Relations To Matisse’s Other Works Of 1919
This canvas connects to the contemporaneous balcony scenes and nudes through its devotion to thresholds and interiors. Like the balconies, it places a figure in relation to a vertical field of color; like the nudes, it trusts contour and large planes to carry form. But it also asserts a quieter register distinct from the odalisque’s sensuality: the sensual pleasure here is cognitive—the feel of paper, the weight of a paragraph, the dignity of attention. It is an important counterpoint in the year’s production, showing how Matisse’s decorative language could encompass different kinds of inwardness.
How To Look
A rewarding path through the picture begins at the mirror’s gold circle, drops along the vase into the white plane of the tabletop, catches on the reader’s propped elbow, slides to the hand and book, and then flows down the blue triangles of the skirt to the murmuring green floor. From there the eye rises up the red curtain and returns to the face. This circuit traces both the design and the action: light to object, object to hand, hand to thought, thought to body, body back to room. Each lap feels slower than the last, as if the painting were teaching the viewer to read it with the same patience the figure gives her book.
Meaning For Today
Contemporary viewers may find in this work a portrait of attention that feels rare and precious.

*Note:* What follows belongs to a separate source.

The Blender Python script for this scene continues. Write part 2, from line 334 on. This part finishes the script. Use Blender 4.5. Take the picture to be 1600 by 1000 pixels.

The painting validates the ordinary heroism of focus in a distracting world. It suggests that a room can be a sanctuary for thought if its forms are tuned—table for grounding, color for warmth, pattern for gentle movement. It also reminds us that the most durable pleasures in art are often modest: a good chair, a good book, a patch of quiet light, a few flowers making color audible.
Conclusion
“Reading Girl in White and Yellow” is a studied celebration of an interior life. Through measured color, living contour, and a room orchestrated like chamber music, Matisse turns a private act into a shared experience of calm. The red curtain and green floor breathe around the blue figure; the white table and yellow bodice stabilize and warm; the mirror and flowers keep light circulating. Nothing shouts, everything participates. The painting offers a model for how attention and beauty can inhabit the same square meters—how a person, a book, and a room can coexist in a harmony that feels both modern and timeless.